Big as it is, Canepa Design is easy to miss. The discreet boxy building sits just off a busy street in the quiet northern California town of Scotts Valley, just up the winding highway from Santa Cruz. But for car lovers, this place beams like St. Peter’s, an inviting treasure chest stuffed with classic automobiles worthy of pilgrimage.
Vintage racing Porsches rub sheetmetal shoulders with iconic ‘60s Ferraris, which sit mere wheel-wells away from the last Shelby Cobra to exit the factory gates. Some vehicles are being restored for their wealthy owners, others are being spiffed up to hit Canepa Design’s showroom, while a few enjoy some mechanical pampering before being returned to their places of honor upstairs in the on-site motorsports museum.
“I never get tired of coming to work,” says Bruce Canepa, the racing driver who since 1980 — the heyday of his professional exploits behind the wheel of all manner of Porsche beasts — has quietly turned Canepa Design into one of the foremost auto restoration and classic car sales shops in the nation. “Besides, I’m too obsessed with being in control of all the details to stop coming in.”

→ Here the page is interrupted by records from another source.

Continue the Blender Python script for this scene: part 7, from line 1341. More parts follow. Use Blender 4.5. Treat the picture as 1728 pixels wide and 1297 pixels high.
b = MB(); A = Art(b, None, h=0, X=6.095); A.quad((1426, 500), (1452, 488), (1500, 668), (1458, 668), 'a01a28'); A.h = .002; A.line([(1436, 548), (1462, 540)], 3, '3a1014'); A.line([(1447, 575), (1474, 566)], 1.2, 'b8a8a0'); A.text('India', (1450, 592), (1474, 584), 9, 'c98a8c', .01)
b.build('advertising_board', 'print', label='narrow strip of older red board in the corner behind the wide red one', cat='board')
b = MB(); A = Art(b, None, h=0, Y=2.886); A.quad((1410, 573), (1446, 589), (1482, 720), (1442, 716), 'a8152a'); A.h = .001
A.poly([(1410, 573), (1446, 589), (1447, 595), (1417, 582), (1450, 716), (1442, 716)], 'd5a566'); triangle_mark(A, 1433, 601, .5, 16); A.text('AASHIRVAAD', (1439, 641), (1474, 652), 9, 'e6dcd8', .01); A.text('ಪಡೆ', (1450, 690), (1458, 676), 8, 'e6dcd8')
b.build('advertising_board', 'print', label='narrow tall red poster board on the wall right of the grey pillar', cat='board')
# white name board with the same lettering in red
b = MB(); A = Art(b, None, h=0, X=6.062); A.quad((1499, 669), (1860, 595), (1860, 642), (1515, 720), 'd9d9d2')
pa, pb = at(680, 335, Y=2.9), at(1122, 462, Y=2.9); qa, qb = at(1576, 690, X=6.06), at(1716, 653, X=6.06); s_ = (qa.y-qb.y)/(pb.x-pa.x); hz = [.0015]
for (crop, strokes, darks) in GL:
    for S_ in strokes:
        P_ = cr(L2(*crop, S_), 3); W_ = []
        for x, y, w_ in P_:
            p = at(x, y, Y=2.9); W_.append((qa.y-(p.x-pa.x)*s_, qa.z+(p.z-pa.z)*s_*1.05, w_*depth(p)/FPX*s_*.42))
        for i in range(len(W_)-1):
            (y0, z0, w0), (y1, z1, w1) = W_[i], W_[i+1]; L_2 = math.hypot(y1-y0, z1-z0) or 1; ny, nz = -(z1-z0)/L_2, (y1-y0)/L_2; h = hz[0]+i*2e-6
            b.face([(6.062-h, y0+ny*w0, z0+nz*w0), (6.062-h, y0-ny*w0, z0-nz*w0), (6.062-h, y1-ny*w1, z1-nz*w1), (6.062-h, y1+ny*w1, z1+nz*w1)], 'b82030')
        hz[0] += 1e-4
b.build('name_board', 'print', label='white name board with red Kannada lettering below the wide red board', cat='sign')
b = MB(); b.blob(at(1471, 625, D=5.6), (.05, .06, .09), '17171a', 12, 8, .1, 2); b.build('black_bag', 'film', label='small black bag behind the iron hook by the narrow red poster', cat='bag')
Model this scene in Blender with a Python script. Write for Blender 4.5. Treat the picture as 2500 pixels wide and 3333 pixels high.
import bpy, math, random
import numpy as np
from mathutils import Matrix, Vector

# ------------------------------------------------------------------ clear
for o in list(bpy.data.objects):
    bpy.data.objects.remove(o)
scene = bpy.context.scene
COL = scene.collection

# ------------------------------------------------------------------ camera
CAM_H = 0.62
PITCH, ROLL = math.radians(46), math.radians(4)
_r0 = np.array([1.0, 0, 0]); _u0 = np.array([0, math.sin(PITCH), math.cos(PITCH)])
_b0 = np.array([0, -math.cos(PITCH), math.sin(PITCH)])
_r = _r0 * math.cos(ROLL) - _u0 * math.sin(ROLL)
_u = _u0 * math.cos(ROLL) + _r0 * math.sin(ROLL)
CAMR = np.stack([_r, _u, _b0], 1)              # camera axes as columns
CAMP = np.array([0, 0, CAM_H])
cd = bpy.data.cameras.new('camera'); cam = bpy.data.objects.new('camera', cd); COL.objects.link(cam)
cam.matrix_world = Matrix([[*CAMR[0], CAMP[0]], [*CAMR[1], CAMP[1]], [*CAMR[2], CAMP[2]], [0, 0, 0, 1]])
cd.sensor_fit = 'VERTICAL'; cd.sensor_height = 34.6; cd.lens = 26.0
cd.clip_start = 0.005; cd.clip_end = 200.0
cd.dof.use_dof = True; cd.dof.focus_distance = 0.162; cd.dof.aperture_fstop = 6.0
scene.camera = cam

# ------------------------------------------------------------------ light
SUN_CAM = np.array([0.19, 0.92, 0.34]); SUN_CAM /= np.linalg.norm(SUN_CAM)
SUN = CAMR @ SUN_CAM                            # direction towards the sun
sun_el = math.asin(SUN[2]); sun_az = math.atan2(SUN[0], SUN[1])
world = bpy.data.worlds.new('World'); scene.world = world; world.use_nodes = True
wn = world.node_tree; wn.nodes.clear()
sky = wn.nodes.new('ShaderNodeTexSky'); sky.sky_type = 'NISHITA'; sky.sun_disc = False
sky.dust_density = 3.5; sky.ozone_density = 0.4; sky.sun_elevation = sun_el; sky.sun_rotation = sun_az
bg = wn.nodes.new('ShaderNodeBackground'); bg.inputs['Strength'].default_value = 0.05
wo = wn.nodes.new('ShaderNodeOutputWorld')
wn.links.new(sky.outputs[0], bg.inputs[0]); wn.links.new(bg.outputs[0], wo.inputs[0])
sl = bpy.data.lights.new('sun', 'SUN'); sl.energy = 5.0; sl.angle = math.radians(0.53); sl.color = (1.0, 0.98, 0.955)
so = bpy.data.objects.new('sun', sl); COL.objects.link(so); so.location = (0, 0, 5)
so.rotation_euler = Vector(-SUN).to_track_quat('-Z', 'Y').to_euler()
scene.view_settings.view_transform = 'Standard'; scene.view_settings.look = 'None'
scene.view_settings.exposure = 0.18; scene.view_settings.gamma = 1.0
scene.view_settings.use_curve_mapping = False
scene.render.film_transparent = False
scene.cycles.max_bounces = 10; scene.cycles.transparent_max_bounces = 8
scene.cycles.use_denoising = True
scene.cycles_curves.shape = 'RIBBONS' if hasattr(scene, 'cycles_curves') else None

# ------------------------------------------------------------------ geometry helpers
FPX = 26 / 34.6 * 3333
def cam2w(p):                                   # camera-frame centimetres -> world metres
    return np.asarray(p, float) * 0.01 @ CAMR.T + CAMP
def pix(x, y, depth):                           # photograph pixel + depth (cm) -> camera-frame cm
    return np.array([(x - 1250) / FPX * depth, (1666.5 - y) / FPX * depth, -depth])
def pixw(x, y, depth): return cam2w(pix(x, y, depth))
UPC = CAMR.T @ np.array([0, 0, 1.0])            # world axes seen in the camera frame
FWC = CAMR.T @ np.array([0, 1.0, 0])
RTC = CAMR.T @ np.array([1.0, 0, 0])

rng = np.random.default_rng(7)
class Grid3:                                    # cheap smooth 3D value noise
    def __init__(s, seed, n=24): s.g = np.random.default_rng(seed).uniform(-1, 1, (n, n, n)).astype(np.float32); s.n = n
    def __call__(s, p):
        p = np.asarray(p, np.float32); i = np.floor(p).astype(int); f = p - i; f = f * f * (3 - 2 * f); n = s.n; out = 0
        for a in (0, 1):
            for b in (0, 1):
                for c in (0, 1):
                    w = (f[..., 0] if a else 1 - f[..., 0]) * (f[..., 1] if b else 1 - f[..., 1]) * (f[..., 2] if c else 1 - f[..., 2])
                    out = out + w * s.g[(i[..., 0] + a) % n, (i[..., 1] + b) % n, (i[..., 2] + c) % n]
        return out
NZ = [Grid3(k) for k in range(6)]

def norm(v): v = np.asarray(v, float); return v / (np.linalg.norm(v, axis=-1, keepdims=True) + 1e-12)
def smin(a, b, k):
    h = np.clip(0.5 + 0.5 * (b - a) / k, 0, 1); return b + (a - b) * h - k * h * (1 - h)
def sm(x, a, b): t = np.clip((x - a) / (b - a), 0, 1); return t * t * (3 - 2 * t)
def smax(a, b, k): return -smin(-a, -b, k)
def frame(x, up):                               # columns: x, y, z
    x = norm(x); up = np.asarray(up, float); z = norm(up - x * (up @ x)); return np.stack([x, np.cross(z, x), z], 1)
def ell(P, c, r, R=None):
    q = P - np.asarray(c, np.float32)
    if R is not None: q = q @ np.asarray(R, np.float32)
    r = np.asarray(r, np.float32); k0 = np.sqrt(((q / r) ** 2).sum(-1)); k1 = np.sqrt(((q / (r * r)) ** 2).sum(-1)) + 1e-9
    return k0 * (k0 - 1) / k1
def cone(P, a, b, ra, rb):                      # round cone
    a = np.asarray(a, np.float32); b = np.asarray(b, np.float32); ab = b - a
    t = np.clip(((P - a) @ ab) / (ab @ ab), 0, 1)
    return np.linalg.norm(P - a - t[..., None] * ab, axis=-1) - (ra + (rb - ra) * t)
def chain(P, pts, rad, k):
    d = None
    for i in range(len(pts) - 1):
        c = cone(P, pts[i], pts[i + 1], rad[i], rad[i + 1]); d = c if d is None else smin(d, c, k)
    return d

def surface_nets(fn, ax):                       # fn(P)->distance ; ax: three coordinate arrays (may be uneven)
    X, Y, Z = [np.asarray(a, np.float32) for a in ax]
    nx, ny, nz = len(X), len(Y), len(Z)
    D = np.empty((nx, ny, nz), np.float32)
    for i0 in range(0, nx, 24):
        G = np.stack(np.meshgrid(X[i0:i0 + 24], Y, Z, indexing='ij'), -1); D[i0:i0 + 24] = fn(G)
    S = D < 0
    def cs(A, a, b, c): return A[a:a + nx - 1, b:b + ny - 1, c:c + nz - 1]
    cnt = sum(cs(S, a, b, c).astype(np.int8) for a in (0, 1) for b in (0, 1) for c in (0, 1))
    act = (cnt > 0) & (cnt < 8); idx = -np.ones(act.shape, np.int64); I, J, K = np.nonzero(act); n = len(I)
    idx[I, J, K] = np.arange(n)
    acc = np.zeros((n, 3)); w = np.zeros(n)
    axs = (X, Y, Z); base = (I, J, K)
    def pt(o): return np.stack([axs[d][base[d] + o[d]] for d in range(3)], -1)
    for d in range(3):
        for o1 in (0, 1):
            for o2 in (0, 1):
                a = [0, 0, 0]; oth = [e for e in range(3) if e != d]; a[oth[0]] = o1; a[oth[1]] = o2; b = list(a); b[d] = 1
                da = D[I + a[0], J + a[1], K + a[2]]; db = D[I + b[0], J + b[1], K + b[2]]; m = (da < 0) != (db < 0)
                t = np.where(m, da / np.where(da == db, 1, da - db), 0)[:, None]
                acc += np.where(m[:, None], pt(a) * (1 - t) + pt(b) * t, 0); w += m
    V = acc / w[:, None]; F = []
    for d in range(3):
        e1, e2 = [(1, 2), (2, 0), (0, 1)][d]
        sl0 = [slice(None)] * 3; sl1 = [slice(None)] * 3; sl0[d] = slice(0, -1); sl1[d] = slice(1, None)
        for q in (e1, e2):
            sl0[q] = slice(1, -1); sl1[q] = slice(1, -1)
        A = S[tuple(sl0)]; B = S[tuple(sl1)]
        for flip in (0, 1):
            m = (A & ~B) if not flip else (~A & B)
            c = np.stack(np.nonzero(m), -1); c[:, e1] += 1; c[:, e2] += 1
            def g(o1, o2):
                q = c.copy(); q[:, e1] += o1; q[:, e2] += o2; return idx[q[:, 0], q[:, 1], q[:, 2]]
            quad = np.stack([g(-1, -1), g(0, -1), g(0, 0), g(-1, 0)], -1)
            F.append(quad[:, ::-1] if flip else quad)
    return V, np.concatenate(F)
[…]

Obsession and control can be a dangerous cocktail. But not in Canepa’s case. His hands-on personality means the cars coming out of this 70,000-square-foot shop often exceed the exacting standards of his monied clientele. When Canepa leans over the exposed engine bay of the aforementioned 1967 Cobra 427, he points out that “everything on this car is original, but everything on it has been brought back to as-new condition, every nut restored, every wire re-wrapped. We even disassemble and restore the wiper motors.”
Every aspect of this blue beauty gleams, from its reconditioned leather seats to the chome bezels on its gauges. “We’ve got 2,600 man-hours into this already,” Canepa says with almost fatherly pride. Though Cobras can be million-dollar cars, Canepa’s already has much more lobbed at him for this baby. For now, he isn’t selling, and instead plans to drive the car next year at events celebrating the 50th anniversary of Carroll Shelby’s Ferrari-killing machine.
The stories pour forth as Canepa strolls the immaculate shop - you can literally eat off the floors — where technicians quietly tinker on the stuff of childhood fantasies. To get hired here, it helps to have a resume filled with top-shelf racing team experience. Canepa says it’s not uncommon to take a year to find the right shop employee. But having the right people means that Canepa Design doesn’t have to send cars out for any ancillary work.
“Other than chrome, the cars stay with me, which means I can get them back to my customers even faster,” he says. Given the famous names that favor this shop - from well-known comedians to titans of industry — it’s critical to deliver top product on time.
Today, the show that is Canepa Design boasts a stellar cast. There’s a silver Porsche 959 undergoing some work to further modernize what in the late 1980s was the definitive state of the sports car art. Nearby, a stripped-to-aluminum “outlaw” 1960s Posche 356 is fitted with a unique powerplant while it awaits an interior. And walled off by see-through plastic is but a frame, the beginnings of what may prove to be one of the most talked about classic cars of 2012 when it finally leaves this shop.
“This should be something,” says Canepa, looking at bare metal beams fitted topped by a radiator that bares a singular word: Duesenberg. “This is the first Duesey passenger car ever made, number one.”
The car belongs to a scion of the Dole Food Company, who wants to bring back to life a forgotten and rusted car that once did duty on the family’s plantations in Hawaii. Though it doesn’t look like much right now, it promises to one day look just like it did the day workers finished their hand labor some 90 years ago. If not better.
“I’m a bit over the top on things,” Canepa concedes, pointing to a million-dollar Ferrari that came in apparently requiring only a tune-up. “Look at the list on the windshield. It’s stuffed with things I found that it needed.”
And indeed it is. Typical is a note on the Ferrari that reads: “Wipers too slow.”